When Miralda arrived in the United States in 1971, at the height of the Vietnam War, the country was experiencing a period of great upheaval, with all kinds of social and political movements challenging the system. Miralda felt at home in this social laboratory where a current of freedom was in the air. In this cultural melting pot typical of American life, his work adopted a new direction. In Paris he had already distanced himself from the gallery system and taken to the streets in a trajectory that would see him abandon the medium of performance to become a “participative artist,” but it wasn’t until he arrived in the United States that he began to develop his collective and social ceremonies. His interest in experimenting with the world of food and colour—the notion of the traiteur coloriste—was already evident in Paris, but in America his work acquired a greater formal complexity, and he began to incorporate the public as active participants in his creative act.
The fusion of different cultures, the vast dimensions of the urban and human landscape, and the popular iconography and rituals activated a method of observation and confrontation in situ. “A prying anthropologist, he studies customs and isolates usages and habits; he heightens their symbolic content, and organises their aesthetic and poetic transference, their projection into the universe of the feast,” the critic Pierre Restany wrote in 1982. Miralda developed a body of work that favoured coexistence in the public space, the ephemeral, a critical and poetic spirit, and humour, thus turning an act as universal as eating into a creative universe.

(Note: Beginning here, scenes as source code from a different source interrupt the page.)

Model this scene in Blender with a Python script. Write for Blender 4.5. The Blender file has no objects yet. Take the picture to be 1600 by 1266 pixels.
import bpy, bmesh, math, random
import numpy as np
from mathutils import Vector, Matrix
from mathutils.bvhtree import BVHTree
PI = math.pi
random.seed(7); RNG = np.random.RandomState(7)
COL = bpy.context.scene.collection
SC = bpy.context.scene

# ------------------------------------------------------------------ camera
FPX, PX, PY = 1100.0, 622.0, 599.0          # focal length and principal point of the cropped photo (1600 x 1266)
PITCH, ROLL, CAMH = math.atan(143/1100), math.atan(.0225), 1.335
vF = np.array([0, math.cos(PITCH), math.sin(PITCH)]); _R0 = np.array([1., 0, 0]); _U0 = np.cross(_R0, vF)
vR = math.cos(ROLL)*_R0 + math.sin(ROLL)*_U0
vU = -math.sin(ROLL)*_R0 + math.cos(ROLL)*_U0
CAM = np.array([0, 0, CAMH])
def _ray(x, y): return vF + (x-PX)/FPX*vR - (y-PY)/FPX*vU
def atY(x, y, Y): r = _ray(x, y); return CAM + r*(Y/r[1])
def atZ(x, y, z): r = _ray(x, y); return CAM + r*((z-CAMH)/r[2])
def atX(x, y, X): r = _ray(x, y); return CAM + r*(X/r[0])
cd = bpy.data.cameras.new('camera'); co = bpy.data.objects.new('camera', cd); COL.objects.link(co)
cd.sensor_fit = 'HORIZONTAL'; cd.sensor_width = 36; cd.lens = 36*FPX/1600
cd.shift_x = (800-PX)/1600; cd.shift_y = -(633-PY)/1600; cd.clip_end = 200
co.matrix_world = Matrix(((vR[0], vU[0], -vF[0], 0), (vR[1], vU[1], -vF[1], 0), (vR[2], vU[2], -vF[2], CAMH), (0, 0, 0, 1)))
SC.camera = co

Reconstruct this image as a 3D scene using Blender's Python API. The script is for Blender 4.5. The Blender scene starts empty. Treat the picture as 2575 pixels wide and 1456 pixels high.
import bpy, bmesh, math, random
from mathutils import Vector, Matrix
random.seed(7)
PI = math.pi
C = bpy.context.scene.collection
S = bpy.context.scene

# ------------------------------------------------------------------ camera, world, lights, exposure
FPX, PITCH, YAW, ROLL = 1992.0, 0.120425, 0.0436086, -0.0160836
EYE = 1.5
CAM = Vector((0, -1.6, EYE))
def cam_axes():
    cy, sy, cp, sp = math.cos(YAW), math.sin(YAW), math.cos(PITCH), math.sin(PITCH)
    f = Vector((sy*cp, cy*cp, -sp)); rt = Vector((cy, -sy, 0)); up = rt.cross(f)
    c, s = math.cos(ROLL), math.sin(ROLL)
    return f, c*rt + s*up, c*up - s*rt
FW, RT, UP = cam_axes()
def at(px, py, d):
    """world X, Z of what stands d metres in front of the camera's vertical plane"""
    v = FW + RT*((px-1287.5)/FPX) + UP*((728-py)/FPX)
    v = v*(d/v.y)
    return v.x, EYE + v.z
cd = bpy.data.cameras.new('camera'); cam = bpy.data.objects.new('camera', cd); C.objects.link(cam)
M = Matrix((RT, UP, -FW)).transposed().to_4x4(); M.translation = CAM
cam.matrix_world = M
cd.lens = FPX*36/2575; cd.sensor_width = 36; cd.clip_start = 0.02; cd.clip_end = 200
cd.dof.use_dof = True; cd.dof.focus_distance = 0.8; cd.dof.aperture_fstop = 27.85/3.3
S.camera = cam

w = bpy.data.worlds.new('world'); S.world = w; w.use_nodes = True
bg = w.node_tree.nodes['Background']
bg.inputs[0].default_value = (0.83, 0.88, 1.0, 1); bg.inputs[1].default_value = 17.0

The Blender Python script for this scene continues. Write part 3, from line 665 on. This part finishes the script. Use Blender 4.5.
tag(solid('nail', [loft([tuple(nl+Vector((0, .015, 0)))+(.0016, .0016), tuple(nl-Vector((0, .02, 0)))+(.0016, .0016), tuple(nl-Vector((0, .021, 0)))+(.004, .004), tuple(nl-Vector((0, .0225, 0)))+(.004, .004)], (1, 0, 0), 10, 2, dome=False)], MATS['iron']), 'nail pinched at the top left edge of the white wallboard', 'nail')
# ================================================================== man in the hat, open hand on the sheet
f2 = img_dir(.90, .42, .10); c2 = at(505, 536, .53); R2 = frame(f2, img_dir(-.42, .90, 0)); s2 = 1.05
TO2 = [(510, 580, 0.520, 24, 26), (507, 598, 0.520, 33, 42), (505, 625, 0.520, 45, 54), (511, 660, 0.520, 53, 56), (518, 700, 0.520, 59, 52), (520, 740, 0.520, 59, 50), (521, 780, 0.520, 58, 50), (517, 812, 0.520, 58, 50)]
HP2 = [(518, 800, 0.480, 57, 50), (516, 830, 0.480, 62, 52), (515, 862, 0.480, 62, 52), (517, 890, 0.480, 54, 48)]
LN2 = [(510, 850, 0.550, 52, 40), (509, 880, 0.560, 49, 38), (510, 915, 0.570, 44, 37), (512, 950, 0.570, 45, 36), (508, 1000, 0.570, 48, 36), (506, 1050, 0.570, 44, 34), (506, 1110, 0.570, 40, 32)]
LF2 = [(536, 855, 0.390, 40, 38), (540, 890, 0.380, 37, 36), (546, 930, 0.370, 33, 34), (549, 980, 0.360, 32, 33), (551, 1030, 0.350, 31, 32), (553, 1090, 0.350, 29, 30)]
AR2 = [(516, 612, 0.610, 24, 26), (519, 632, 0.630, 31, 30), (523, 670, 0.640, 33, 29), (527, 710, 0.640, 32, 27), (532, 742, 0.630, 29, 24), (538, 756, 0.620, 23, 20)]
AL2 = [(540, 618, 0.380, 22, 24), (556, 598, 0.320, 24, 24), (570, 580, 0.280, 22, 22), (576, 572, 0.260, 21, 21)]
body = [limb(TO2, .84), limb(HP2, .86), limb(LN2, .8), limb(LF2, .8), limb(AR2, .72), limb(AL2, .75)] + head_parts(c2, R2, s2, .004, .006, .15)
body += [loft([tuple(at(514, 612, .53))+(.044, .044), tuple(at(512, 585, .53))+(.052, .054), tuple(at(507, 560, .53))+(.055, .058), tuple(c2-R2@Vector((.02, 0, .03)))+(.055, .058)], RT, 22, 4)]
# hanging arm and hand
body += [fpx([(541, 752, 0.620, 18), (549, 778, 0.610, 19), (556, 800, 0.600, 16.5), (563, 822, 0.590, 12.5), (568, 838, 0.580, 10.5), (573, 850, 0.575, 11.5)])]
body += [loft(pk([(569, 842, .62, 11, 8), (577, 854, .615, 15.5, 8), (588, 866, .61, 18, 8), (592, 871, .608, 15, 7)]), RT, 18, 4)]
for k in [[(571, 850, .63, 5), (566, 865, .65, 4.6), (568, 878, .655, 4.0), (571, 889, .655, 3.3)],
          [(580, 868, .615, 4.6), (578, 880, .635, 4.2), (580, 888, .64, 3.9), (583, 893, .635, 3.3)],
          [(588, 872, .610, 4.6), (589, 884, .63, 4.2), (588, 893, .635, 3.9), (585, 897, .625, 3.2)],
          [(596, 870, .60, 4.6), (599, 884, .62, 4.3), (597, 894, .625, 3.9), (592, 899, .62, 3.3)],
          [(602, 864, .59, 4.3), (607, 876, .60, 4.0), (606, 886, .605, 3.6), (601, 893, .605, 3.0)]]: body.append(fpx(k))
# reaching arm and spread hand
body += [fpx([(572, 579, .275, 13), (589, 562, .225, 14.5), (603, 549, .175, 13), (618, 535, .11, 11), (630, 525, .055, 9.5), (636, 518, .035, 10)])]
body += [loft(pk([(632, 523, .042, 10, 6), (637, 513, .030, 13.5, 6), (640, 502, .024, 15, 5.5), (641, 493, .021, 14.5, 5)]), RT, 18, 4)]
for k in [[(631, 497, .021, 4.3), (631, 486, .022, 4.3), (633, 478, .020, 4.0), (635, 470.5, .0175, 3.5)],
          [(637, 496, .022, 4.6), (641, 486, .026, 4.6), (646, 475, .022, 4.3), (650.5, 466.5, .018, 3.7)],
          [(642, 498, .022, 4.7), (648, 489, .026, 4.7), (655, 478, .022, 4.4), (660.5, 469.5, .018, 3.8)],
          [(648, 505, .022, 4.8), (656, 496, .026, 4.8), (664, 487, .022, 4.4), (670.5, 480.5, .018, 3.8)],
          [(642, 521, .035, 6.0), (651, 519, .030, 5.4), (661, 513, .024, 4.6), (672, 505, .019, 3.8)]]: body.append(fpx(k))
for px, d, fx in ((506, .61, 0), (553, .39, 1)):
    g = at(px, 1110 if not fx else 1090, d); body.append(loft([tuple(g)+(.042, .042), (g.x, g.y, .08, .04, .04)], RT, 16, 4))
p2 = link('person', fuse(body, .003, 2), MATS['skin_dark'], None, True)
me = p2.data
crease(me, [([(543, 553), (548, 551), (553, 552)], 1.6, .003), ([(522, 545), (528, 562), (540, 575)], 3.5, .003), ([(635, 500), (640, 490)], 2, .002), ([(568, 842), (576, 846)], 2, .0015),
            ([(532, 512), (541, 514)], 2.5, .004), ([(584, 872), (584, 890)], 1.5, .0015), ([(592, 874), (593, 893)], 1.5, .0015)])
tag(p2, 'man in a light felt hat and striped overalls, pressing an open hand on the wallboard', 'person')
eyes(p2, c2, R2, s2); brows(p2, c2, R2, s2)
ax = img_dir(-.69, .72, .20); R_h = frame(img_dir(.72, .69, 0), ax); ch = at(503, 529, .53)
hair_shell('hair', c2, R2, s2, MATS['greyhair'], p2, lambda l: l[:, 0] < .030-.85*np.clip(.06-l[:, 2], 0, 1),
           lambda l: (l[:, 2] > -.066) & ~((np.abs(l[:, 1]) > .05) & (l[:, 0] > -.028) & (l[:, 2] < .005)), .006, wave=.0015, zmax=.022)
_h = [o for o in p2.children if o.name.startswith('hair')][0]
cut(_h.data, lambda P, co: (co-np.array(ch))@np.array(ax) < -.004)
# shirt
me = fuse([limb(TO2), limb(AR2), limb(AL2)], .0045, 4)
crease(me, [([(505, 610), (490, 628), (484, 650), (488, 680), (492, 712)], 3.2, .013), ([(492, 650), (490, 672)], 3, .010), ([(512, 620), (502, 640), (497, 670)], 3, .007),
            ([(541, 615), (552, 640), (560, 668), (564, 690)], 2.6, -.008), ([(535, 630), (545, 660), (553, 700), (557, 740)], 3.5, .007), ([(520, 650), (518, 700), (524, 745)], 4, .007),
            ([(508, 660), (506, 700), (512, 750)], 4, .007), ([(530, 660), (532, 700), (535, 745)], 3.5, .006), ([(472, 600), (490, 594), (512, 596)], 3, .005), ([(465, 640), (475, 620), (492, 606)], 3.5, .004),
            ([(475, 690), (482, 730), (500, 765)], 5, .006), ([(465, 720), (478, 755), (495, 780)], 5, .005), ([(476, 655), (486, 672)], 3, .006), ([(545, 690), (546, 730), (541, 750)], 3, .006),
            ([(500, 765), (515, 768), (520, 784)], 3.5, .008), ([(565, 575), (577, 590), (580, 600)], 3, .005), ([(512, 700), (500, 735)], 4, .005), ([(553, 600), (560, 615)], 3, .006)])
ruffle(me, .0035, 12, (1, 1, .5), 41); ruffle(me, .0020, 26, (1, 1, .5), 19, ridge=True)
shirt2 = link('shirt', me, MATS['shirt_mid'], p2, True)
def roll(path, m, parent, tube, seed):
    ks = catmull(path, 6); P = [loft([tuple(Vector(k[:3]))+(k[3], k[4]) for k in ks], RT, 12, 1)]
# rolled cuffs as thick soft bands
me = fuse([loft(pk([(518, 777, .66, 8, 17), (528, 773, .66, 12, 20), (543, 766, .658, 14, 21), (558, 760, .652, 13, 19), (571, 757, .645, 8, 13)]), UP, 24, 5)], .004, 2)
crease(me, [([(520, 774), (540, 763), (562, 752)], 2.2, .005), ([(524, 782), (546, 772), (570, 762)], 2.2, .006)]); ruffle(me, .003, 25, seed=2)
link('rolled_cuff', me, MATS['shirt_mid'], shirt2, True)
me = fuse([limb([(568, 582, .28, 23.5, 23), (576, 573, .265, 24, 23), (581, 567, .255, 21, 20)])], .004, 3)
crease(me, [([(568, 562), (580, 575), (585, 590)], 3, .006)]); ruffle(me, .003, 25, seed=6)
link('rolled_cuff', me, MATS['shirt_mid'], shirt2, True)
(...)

El Internacional Tapas Bar & Restaurant: Pintxo + Cocktel Blue Margarita
Every Thursday, Friday and Saturday from 7:30 to 9pm, the visitor will have the chance to try a reinterpretation of a cocktel + pintxo inspired on the menu and the spirit from El Internacional Tapas Bar & Restaurant. Ricardo Perez from Yandiola Restaurant will be in charge of the elaboration.
Some of the best cooks of the world with Michelin Stars will participate in the project: Andoni Luis Aduriz from Mugaritz, Eneko Atxa from Azurmendi, Josean Alija from Nerua, Juan Mari and Elena Arzak, Daniel Lomana from KUMA and Pedro Subijana from Akelarre, among others.
Bilbao Artistic Reproductions Museum: Holy Food
Santa Comida (Holy Food) captures the artist’s fascination with the tradition of Santeria, which he came across in Spanish Harlem in New York and in Miami. This outstanding work to be found in the Museo de Reproducciones de Bilbao reflects on the relationships imposed by Christianity and the symbolism of offerings and food as survival mechanisms of the Yoruba religion. Santa Comida was presented in 1984 at the Museo del Barrio in New York and in the Magiciens de la terre exhibition at the Centre Georges Pompidou in Paris in 1989, among other venues, the different presentations of the work have gradually altered the form of the project. It is built around seven altars showing, respectively, elements related to seven deities, or orishas, of the Yoruba religion. In this presentation, visitors are invited to enrich the installation by depositing their own offerings.